Tubarões são uma estratégia levada ao extremo, ao seu ponto de perfeição.
Essa máquina complexa é a tradução em órgãos do verbo caçar. E ponto.
Nada nele é supérfluo, nada é desvio. O tubarão é tubarão até as ùltimas
consequências, até a ponta de sua cauda. Enquanto o oceano for oceano
ele será tubarão, como vem sendo há milhões de anos.
No nosso design o conceito foi outro, revolucionário. Nada de garras
ou couraças, mas sim o dom de inventar modos de ser. Falando chinês
ou sueco, usando gravata ou quimono, pelados ou de farda, os humanos
criaram mundos à sua imagem. Somos plásticos.
Pero no mucho.
Há um mamífero muito peculiar dentro de nós. É ele que nos faz criar
"tribos", que nos faz definir e defender territórios e que
nos impele a amar. Foi agindo assim que esse animal sobreviveu a tudo,
e nos trouxe até aqui. Ele só sabe ser feliz assim.
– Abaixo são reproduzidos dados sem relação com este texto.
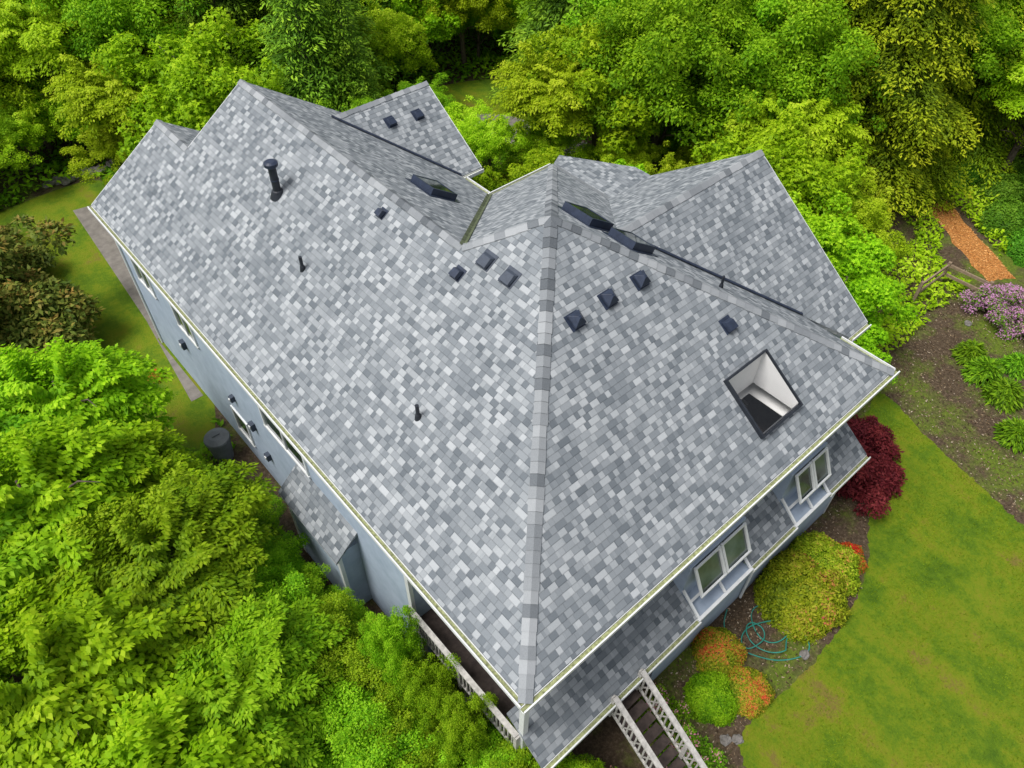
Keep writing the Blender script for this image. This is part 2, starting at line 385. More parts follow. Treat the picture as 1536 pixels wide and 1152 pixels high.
for xx in (SX0,SX1):
    mb=MB(); railing(mb,(xx,-.55,-3.6),(xx,-3.9,-6.0+.1),.95,.16)
    for i in range(10):
        a=Vector((xx,-.6,-3.5)).lerp(Vector((xx,-3.8,-5.8)),i/10); b=Vector((xx,-.6,-2.75)).lerp(Vector((xx,-3.8,-5.05)),(i+1)/10)
        mb.beam(a,b,.02,.03,M_OLDWHITE)
    mb.make('stair_railing',house)
mb=MB()
for i in range(13):
    y=-.52-i*.265; z=-3.62-i*.18
    mb.box((SX0+.05,y-.24,z-.04),(SX1-.05,y,z),M_DECK)
mb.make('staircase',house)
def win_side(y0,y1,z0,z1,x=.2,n=2):
    e=MB()
    for a,b in ((y0-.08,y0),(y1,y1+.08)): e.box((x-.05,a,z0-.08),(x+.02,b,z1+.08),M_WHITE)
    e.box((x-.06,y0-.1,z0-.08),(x+.02,y1+.1,z0-.001),M_WHITE); e.box((x-.05,y0-.001,z1+.001),(x+.02,y1+.001,z1+.08),M_WHITE)
    for i in range(1,n):
        yy=y0+(y1-y0)*i/n; e.box((x-.04,yy-.03,z0),(x+.02,yy+.03,z1),M_WHITE)
    g=MB(); g.box((x-.012,y0,z0),(x+.01,y1,z1),M_GLASS)
    go=g.make('window',house); e.make('frame',go)
win_side(8.7,10.9,-2.1,-.8); win_side(15.2,16.4,-2.2,-.9,n=2); win_side(18.2,19.4,-2.2,-.9); win_side(13.0,13.9,-5.0,-4.0,n=1); win_side(1.2,3.6,-3.5,-1.2,x=1.8,n=2)
def bay(a,b):
    top=(.04,-1.35); bot=(-.36,-2.15)
    P=lambda x,t,o=.0: Vector((x,top[0]+(bot[0]-top[0])*t-o*.89,top[1]+(bot[1]-top[1])*t+o*.45))
    c=(a+b)/2
    for x0,x1 in ((a+.10,c-.02),(c+.02,b-.10)):
        g=MB(); g.face([P(x0,1),P(x1,1),P(x1,0),P(x0,0)],M_GLASSL)
        go=g.make('window',house); go['label']='awning window pane tilted outward in a white frame'
        f=MB()
        for x in (x0+.03,x1-.03): f.beam(P(x,0,.03),P(x,1.0,.03),.07,.05,M_WHITE)
        for tt in (.04,1.0): f.beam(P(x0,tt,.034),P(x1,tt,.034),.05,.08,M_WHITE)
        f.make('frame',go)
    s=MB()
    s.box((a+.002,-.32,GZ),(b-.002,.06,-2.98),M_SIDE)
    s.box((a+.001,.06,-4.0),(b-.001,.24,-1.3),M_SIDE)
    s.box((a,.24,-3.6),(b,WY,-.2),M_SIDE)
    s.box((a-.02,-.62,-2.95),(b+.02,-.54,-2.87),M_WHITE)
    s.box((a+.001,-.539,-2.96),(b-.001,.059,-2.93),M_SIDE)
    for x in (a+.03,b-.03,c): s.beam((x,-.54,-2.87),(x,.06,-2.35),.06,.06,M_WHITE)
    s.beam((a+.05,-.20,-2.62),(b-.05,-.20,-2.62),.06,.06,M_WHITE)
    s.make('bay_base',house)
bay(5.2,7.3); bay(9.2,10.8)
mb=MB(); mb.tube([(.1,20.5,-.15),(.16,20.5,-.5),(.16,20.5,GZ)],[.04]*3,M_WHITE,8); mb.make('downspout',house)
mb=MB(); mb.tube([(8.2,-.56,-2.95),(8.2,-.38,-3.3),(8.2,-.38,GZ+.1)],[.04]*3,M_WHITE,8); mb.make('downspout',house)
for (y,z,s) in ((12.2,-3.3,.2),(13.3,-3.0,.15),(16.9,-3.4,.22),(11.7,-4.3,.18)):
    mb=MB(); mb.box((.06,y-s/2,z-s*.7),(.198,y+s/2,z+s*.7),M_GRAYV); mb.box((.03,y-s/4,z-s*.3),(.06,y+s/4,z+s*.3),M_WHITE); mb.make('wall_vent',house)
def pf(plane,x,y):
    if plane=='L': z=x*p; ex=Vector((0,-1,0)); up=Vector((1,0,p)).normalized()
    if plane=='F': z=y*p; ex=Vector((1,0,0)); up=Vector((0,1,p)).normalized()
    if plane=='X': z=(13-x)*p; ex=Vector((0,1,0)); up=Vector((-1,0,p)).normalized()
    if plane=='W': z=(2*xr-x)*p; ex=Vector((0,1,0)); up=Vector((-1,0,p)).normalized()
    if plane=='D': z=(y-14.5)*p; ex=Vector((1,0,0)); up=Vector((0,1,p)).normalized()
    n=ex.cross(up)
    M=Matrix((ex,up,n)).transposed().to_4x4(); M.translation=Vector((x,y,z)); return M
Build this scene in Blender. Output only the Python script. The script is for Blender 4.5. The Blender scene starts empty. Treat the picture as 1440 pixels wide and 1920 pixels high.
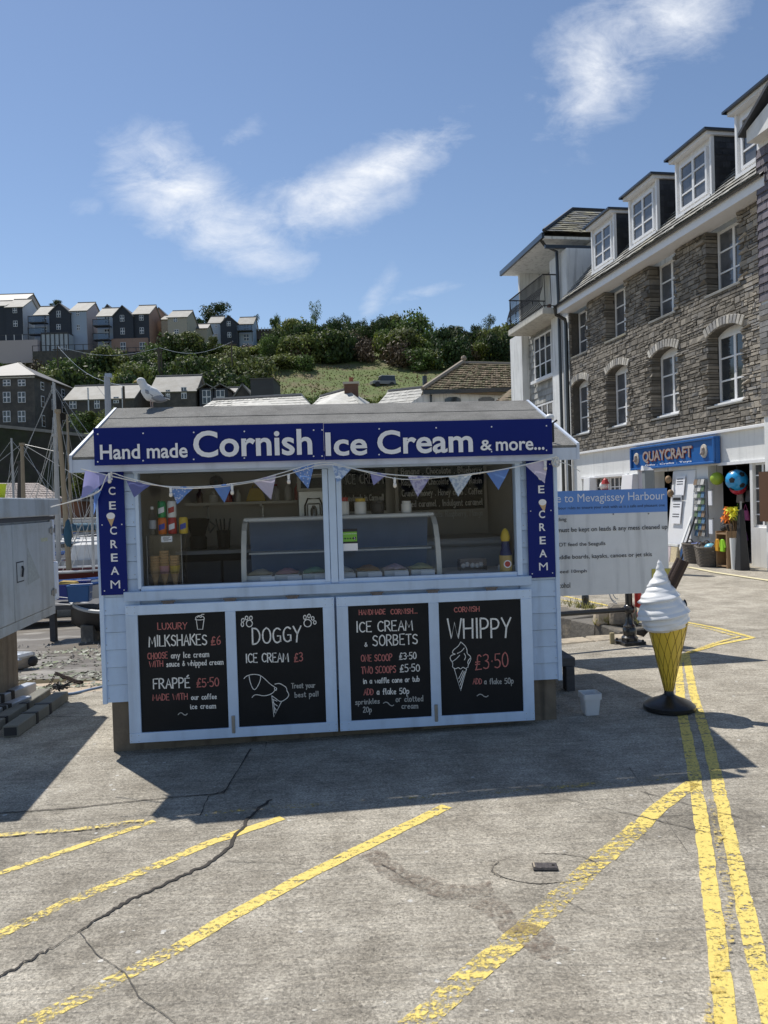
import bpy, bmesh, math, random
from mathutils import Vector, Matrix, Euler
from mathutils.geometry import tessellate_polygon
R = math.radians
random.seed(7)
S = bpy.context.scene
COL = S.collection
# ------------------------------------------------------------------ camera
FPX, EYE, ROLL, PITCH = 1450.0, 1.65, R(1.75), R(-0.9)
CF = Vector((0, math.cos(PITCH), math.sin(PITCH))); CR = Vector((1, 0, 0)); CU = CR.cross(CF)
cr, sr = math.cos(ROLL), math.sin(ROLL)
right = CR*cr - CU*sr; up = CR*sr + CU*cr
cam = bpy.data.cameras.new('camera'); camo = bpy.data.objects.new('camera', cam); COL.objects.link(camo)
m = Matrix((( right.x, up.x, -CF.x, 0), (right.y, up.y, -CF.y, 0), (right.z, up.z, -CF.z, EYE), (0, 0, 0, 1)))
camo.matrix_world = m
cam.sensor_fit = 'VERTICAL'; cam.sensor_height = 36; cam.sensor_width = 27; cam.lens = FPX/1920*36
cam.clip_start = 0.05; cam.clip_end = 3000
S.camera = camo
def ray(px, py):
    X, Y = px-720, py-960
    x = X*cr - Y*sr; y = X*sr + Y*cr
    return CF*FPX + CR*x - CU*y
def at(px, py, Y):
    d = ray(px, py); return Vector((0, 0, EYE)) + d*(Y/d.y)
def gz(x): return .016*(x+1.9)
def grd(px, py, dz=0):
    d = ray(px, py)          # plane z = .016(x+1.9)+dz
    t = (gz(0)+dz-EYE)/(d.z-.016*d.x); return Vector((0, 0, EYE)) + d*t
# ------------------------------------------------------------------ light
SUN_EL, SUN_AZ = R(58.9), R(-39.5)      # azimuth measured from +Y toward +X
sun = bpy.data.lights.new('sun', 'SUN'); sun.energy = 5.0; sun.angle = R(.53); sun.color = (1, .955, .88)
so = bpy.data.objects.new('sun', sun); COL.objects.link(so)
sd = Vector((math.sin(SUN_AZ)*math.cos(SUN_EL), math.cos(SUN_AZ)*math.cos(SUN_EL), math.sin(SUN_EL)))
so.rotation_euler = sd.to_track_quat('Z', 'Y').to_euler(); so.location = (-20, 20, 60)
S.view_settings.view_transform = 'Standard'; S.view_settings.look = 'None'
S.view_settings.exposure = 0.05; S.view_settings.gamma = 1; S.view_settings.use_curve_mapping = False
W = bpy.data.worlds.new('World'); S.world = W; W.use_nodes = True
nt = W.node_tree; nt.nodes.clear()
def N(t, type, **k):
    n = t.nodes.new(type)
    for a, b in k.items(): setattr(n, a, b)
    return n
def L(t, a, b): t.links.new(a, b)
def M(t, op, a, b=None, c=None, clamp=False):
    n = N(t, 'ShaderNodeMath', operation=op); n.use_clamp = clamp
    for i, v in enumerate((a, b, c)):
        if v is None: continue
        if isinstance(v, (int, float)): n.inputs[i].default_value = v
        else: L(t, v, n.inputs[i])
    return n.outputs[0]
def build_world():
    t = nt
    out = N(t, 'ShaderNodeOutputWorld'); bg = N(t, 'ShaderNodeBackground')
    sky = N(t, 'ShaderNodeTexSky'); sky.sky_type = 'NISHITA'; sky.sun_disc = False
    sky.sun_elevation = SUN_EL; sky.sun_rotation = SUN_AZ; sky.altitude = 0
    sky.air_density = 1.0; sky.dust_density = .15; sky.ozone_density = 1.5
    bg.inputs[1].default_value = .108
    tc = N(t, 'ShaderNodeTexCoord'); sep = N(t, 'ShaderNodeSeparateXYZ'); L(t, tc.outputs['Generated'], sep.inputs[0])
    x, y, z = sep.outputs
    ay = M(t, 'MAXIMUM', M(t, 'ABSOLUTE', y), .08)
    X = M(t, 'DIVIDE', x, ay); Z = M(t, 'DIVIDE', z, ay)
    comb = N(t, 'ShaderNodeCombineXYZ'); L(t, X, comb.inputs[0]); L(t, Z, comb.inputs[1])
    n1 = N(t, 'ShaderNodeTexNoise'); n1.inputs['Scale'].default_value = 6.5; n1.inputs['Detail'].default_value = 10; n1.inputs['Roughness'].default_value = .62; n1.inputs['Distortion'].default_value = .35
    mp = N(t, 'ShaderNodeMapping'); mp.inputs['Rotation'].default_value = (0, 0, R(-25)); mp.inputs['Scale'].default_value = (1, 1.35, 1)
    L(t, comb.outputs[0], mp.inputs[0]); L(t, mp.outputs[0], n1.inputs[0])
    tot = None
    # (px, py, along, across, angle, strength)
    for px, py, sx, sy, an, st in [(325, 345, 95, 68, -30, .95), (415, 420, 130, 50, -25, .95), (590, 385, 125, 48, 15, .95), (745, 298, 140, 38, 26, .95),
                                   (440, 262, 60, 20, 30, .38), (1140, 110, 130, 75, 50, .85), (1260, 20, 140, 70, 20, .8), (1090, 200, 60, 40, 60, .7),
                                   (930, 205, 50, 22, 50, .26), (700, 565, 60, 18, 55, .5), (790, 552, 60, 12, 12, .42), (170, 385, 90, 18, 10, .22)]:
        d = ray(px, py); cx, cz = d.x/d.y, d.z/d.y
        c, s = math.cos(R(an)), math.sin(R(an))
        dx = M(t, 'SUBTRACT', X, cx); dz = M(t, 'SUBTRACT', Z, cz)
        a = M(t, 'ADD', M(t, 'MULTIPLY', dx, c/(sx/FPX)), M(t, 'MULTIPLY', dz, s/(sx/FPX)))
        b = M(t, 'ADD', M(t, 'MULTIPLY', dx, -s/(sy/FPX)), M(t, 'MULTIPLY', dz, c/(sy/FPX)))
        q = M(t, 'ADD', M(t, 'MULTIPLY', a, a), M(t, 'MULTIPLY', b, b))
        g = M(t, 'MULTIPLY', M(t, 'EXPONENT', M(t, 'MULTIPLY', q, -.55)), st)
        tot = g if tot is None else M(t, 'MAXIMUM', tot, g)
    n2 = N(t, 'ShaderNodeTexNoise'); n2.inputs['Scale'].default_value = 16; n2.inputs['Detail'].default_value = 9; n2.inputs['Roughness'].default_value = .68; n2.inputs['Distortion'].default_value = .5
    mp2 = N(t, 'ShaderNodeMapping'); mp2.inputs['Rotation'].default_value = (0, 0, R(-35)); mp2.inputs['Scale'].default_value = (.8, 1.7, 1); L(t, comb.outputs[0], mp2.inputs[0]); L(t, mp2.outputs[0], n2.inputs[0])
    nz = M(t, 'ADD', M(t, 'MULTIPLY', M(t, 'SUBTRACT', n1.outputs[0], .5), 2.6), M(t, 'MULTIPLY', M(t, 'SUBTRACT', n2.outputs[0], .5), 1.5))
    v = M(t, 'SUBTRACT', M(t, 'ADD', tot, M(t, 'MULTIPLY', nz, M(t, 'POWER', M(t, 'ADD', tot, .05), .6))), .22)
    v = M(t, 'MULTIPLY', v, .92, clamp=True)
    v = M(t, 'POWER', v, 1.15)
    v = M(t, 'MULTIPLY', v, .92)
    mix = N(t, 'ShaderNodeMixRGB'); L(t, v, mix.inputs[0]); tint = N(t, 'ShaderNodeMixRGB', blend_type='MULTIPLY'); tint.inputs[0].default_value = 1; tint.inputs[2].default_value = (1.0, 1.0, 1.03, 1); L(t, sky.outputs[0], tint.inputs[1]); L(t, tint.outputs[0], mix.inputs[1]); mix.inputs[2].default_value = (8.6, 8.9, 9.4, 1)
    L(t, mix.outputs[0], bg.inputs[0]); L(t, bg.outputs[0], out.inputs[0])
build_world()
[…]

Contrarie esses
impulsos e veja nascer uma fera.
A cidade está aí para provar isso. Aguce os ouvidos e ouça bestas rugindo.
Criamos agora um mundo virtual, etéreo, impalpável, incorpóreo. E -
ironia máxima - os mamíferos estão adorando.
Não há porque ser defensivo quando mal se pode falar de territórios.
Ninguém é estrangeiro onde todos são estrangeiros. Quando todos têm
a mesma força e voz, não há como intimidar. A noção de sujeito implode
e o mamífero aplaude.
Preste atenção no seu corpo. Você vê garras? Espinhos? Escamas? Não.
Sua pele é lisa, fina, suas mãos são hábeis, e seu coração não quer
ficar vazio.
Seja mais mamífero, mesmo que virtualmente. É o primeiro passo para
deixar de ser besta.
Minha dica da semana é o site Last Word, onde a dúvida
de um é lição para todos, e onde ninguém tem a última palavra.